WORK TO DO » Look through the listing below and report how many lines contain "Measure", as a bare number.

PROVIDED ENTRIES »
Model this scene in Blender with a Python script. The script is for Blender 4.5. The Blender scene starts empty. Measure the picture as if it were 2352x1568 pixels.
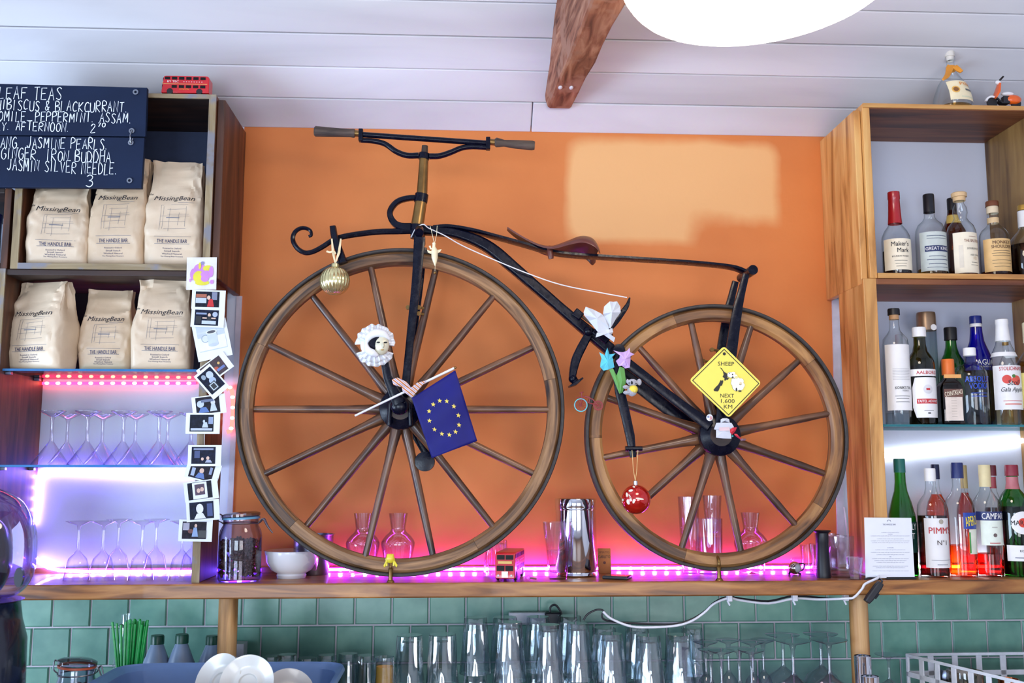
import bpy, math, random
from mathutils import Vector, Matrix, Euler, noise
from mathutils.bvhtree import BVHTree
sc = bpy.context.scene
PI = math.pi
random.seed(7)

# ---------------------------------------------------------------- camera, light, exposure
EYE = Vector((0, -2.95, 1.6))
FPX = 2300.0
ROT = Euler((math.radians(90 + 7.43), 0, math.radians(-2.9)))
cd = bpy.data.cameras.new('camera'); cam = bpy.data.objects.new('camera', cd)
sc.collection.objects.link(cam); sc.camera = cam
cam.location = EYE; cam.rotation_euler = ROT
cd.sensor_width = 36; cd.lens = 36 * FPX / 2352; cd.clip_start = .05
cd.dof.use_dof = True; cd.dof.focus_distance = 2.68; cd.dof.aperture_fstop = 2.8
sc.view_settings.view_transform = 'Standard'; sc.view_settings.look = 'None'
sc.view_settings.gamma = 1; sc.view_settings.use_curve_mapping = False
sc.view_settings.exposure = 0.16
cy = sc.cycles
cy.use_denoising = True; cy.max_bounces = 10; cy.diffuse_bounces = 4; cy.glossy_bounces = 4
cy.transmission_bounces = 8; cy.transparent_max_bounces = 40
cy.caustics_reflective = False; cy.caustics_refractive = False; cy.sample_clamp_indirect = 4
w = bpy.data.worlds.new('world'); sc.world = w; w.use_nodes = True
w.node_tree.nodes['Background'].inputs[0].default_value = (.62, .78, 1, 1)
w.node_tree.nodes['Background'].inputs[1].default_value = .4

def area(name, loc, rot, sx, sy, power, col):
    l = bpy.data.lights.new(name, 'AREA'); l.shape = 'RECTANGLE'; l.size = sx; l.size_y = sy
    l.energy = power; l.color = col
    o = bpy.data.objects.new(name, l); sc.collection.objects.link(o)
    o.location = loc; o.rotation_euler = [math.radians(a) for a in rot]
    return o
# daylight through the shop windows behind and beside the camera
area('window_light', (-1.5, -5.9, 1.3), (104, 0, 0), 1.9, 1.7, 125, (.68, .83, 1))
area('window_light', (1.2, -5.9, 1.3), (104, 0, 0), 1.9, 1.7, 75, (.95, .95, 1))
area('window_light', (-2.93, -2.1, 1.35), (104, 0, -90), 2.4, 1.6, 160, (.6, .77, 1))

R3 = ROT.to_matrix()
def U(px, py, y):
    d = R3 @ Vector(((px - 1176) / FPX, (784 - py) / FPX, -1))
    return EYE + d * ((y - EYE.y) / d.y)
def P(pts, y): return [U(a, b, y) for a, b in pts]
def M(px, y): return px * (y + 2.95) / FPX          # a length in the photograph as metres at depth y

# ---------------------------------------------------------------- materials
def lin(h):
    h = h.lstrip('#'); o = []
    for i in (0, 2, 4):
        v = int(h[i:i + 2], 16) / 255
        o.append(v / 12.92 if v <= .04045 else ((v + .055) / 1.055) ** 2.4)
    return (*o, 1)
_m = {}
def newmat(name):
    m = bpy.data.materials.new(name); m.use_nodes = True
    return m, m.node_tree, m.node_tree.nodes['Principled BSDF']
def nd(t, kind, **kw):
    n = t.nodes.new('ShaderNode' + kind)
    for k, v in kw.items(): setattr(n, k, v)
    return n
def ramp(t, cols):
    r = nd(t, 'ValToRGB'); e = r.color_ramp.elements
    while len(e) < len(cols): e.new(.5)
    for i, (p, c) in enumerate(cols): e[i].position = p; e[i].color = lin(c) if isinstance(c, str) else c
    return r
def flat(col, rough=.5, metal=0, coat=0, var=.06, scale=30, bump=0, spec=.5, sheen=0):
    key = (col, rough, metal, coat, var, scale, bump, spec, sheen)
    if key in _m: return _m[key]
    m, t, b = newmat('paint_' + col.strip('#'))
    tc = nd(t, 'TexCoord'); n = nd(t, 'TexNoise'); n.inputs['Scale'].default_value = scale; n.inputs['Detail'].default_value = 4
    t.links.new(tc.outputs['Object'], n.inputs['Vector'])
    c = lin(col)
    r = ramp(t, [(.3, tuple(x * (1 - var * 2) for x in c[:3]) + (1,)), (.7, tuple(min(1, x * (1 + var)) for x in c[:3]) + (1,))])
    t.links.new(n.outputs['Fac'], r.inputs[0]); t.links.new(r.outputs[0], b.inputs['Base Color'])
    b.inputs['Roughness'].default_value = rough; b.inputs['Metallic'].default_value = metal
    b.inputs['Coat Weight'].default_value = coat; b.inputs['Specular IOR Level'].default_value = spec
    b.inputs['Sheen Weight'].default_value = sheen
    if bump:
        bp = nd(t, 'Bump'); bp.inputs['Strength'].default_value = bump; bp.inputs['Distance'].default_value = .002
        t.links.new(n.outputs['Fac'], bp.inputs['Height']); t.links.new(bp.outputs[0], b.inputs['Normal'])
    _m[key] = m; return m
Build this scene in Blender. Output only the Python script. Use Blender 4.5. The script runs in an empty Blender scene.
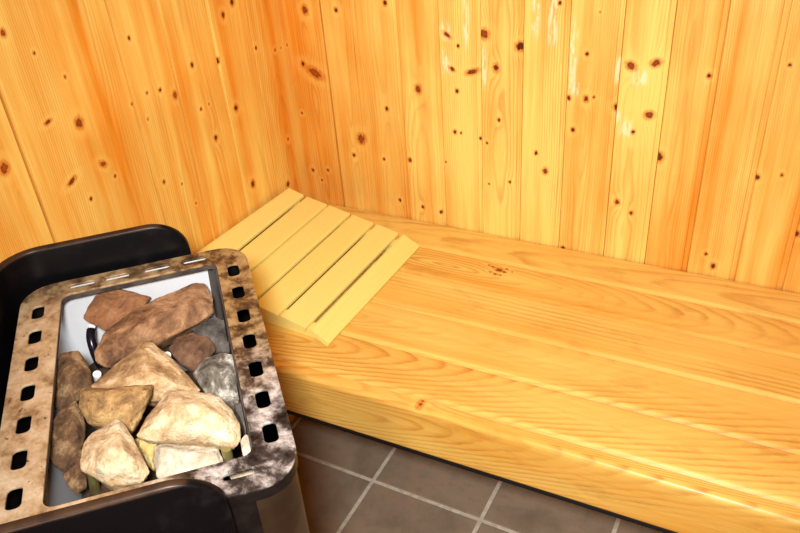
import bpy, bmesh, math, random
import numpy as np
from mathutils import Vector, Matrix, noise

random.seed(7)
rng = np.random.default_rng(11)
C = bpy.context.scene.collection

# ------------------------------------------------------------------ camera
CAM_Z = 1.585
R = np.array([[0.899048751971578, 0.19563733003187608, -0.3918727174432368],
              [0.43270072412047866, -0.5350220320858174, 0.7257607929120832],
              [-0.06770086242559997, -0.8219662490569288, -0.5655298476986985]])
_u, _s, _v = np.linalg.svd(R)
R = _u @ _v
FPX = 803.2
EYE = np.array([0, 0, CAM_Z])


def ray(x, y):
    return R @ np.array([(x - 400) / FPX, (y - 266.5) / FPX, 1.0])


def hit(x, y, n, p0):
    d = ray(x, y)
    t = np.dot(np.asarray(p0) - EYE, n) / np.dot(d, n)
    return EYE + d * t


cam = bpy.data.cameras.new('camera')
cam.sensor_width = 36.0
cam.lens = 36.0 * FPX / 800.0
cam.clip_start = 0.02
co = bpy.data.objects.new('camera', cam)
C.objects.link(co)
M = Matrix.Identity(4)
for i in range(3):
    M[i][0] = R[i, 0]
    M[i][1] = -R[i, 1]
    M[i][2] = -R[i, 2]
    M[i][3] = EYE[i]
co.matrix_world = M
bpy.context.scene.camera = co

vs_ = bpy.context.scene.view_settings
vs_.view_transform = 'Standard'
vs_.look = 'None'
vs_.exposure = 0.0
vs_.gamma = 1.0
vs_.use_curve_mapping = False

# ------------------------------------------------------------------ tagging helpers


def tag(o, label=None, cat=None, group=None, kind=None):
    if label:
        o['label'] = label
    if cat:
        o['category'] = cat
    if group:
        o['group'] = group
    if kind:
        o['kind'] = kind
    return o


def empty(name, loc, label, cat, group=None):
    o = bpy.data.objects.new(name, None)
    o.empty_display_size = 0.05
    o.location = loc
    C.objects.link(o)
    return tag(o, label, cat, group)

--

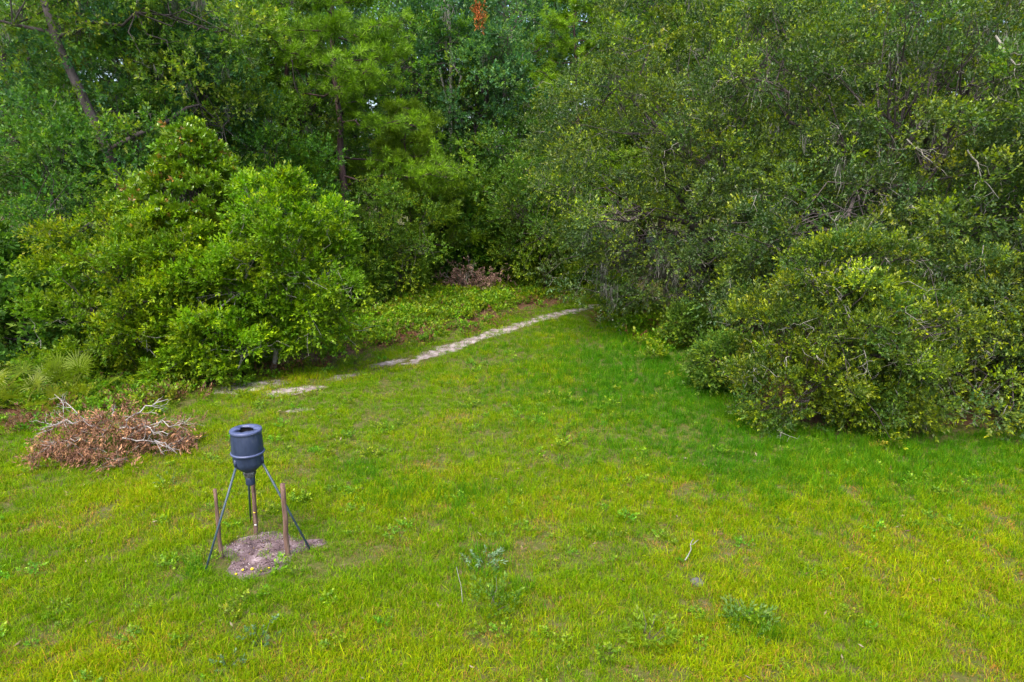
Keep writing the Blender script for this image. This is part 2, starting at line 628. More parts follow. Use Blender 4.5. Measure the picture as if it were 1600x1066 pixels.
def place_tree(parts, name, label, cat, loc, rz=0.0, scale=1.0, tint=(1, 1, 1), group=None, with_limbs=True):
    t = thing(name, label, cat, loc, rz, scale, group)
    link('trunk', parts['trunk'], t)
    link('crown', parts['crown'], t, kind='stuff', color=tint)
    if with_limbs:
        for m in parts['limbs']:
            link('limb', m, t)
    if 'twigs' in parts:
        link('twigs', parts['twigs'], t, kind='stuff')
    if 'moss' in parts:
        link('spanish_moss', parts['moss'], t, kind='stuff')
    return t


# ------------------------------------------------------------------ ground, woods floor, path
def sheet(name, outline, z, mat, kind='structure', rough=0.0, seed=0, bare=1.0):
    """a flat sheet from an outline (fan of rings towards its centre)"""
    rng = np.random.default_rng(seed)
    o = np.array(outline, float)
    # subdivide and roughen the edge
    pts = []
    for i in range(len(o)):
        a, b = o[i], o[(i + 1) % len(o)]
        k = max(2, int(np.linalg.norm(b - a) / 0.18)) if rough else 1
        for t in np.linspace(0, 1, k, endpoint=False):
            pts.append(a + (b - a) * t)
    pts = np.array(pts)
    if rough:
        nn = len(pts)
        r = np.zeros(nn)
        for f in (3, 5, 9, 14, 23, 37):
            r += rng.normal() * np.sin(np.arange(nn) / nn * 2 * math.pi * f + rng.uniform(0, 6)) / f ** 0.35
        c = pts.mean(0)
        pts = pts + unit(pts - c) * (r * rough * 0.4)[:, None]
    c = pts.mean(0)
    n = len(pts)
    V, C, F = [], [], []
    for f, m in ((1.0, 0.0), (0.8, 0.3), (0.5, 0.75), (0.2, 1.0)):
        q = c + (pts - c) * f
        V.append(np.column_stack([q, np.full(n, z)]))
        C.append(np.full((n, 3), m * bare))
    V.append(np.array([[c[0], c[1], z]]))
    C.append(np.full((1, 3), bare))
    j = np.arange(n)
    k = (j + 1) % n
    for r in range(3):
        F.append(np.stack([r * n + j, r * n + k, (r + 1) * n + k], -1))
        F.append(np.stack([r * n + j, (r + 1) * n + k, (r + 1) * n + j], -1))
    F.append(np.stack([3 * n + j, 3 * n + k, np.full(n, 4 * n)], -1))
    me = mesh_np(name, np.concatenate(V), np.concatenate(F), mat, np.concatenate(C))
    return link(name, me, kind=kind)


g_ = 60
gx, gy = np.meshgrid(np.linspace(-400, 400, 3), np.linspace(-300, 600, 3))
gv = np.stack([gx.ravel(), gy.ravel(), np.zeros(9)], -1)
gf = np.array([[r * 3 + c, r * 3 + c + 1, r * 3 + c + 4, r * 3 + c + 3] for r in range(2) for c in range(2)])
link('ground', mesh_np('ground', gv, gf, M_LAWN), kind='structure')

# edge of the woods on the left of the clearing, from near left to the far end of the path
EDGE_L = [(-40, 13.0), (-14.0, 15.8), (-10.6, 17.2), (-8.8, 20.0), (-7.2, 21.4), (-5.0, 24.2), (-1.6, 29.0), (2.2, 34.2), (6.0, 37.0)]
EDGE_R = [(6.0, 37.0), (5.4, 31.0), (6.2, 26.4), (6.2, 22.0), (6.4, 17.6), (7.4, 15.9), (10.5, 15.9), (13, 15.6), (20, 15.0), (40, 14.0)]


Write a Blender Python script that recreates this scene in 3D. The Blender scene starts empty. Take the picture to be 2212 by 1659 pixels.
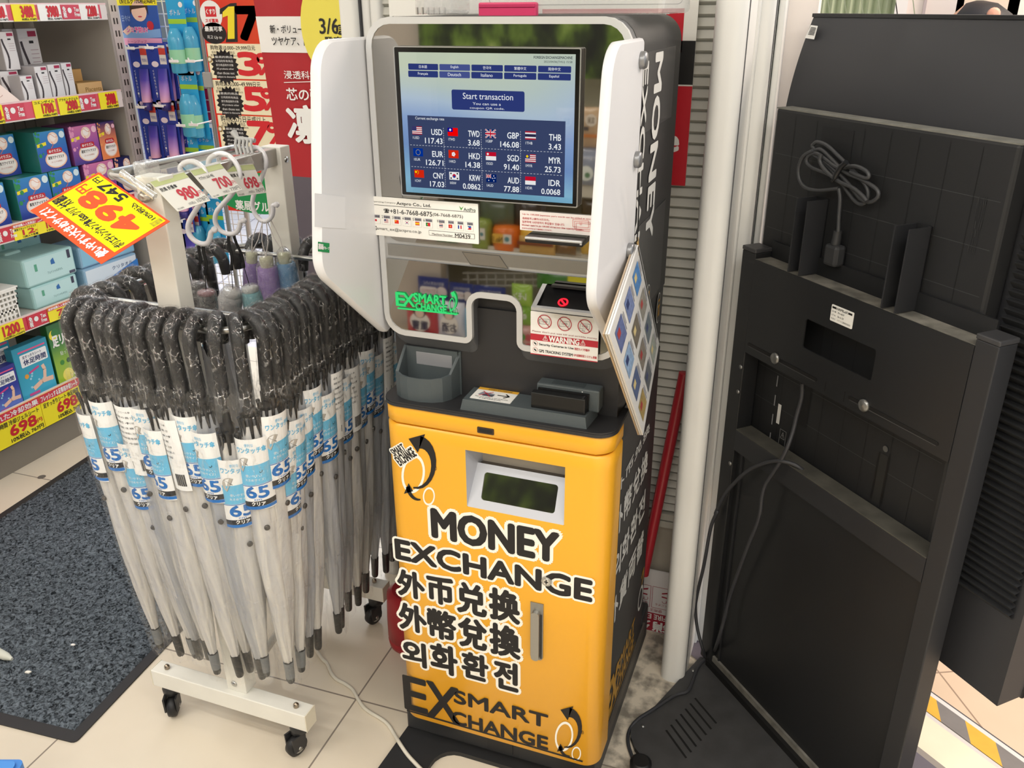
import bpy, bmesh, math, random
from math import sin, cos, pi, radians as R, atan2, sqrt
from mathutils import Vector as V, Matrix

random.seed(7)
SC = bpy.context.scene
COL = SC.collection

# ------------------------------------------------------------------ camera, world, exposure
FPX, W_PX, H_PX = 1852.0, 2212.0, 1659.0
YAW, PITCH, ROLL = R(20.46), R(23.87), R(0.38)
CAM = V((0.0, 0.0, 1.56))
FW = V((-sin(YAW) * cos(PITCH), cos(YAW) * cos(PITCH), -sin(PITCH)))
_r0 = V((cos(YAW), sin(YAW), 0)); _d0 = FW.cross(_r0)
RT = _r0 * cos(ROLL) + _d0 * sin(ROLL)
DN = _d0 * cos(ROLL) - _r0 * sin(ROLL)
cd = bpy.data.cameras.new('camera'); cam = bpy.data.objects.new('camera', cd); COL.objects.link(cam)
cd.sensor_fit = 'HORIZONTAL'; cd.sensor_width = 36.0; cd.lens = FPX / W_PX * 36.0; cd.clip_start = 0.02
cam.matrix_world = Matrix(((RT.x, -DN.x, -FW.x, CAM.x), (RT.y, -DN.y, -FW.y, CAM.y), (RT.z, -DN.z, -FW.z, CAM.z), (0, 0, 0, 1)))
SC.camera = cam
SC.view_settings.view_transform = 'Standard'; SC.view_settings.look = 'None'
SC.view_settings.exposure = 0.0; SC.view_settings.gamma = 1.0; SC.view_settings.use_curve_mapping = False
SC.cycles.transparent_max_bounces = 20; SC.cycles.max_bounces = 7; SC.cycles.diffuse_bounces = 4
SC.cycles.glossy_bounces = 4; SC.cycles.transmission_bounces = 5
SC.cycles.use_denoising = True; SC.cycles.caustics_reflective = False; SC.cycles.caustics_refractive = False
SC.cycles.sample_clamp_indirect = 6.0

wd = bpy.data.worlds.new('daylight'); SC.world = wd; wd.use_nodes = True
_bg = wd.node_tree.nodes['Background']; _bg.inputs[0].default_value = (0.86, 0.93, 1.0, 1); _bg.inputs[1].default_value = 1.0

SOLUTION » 2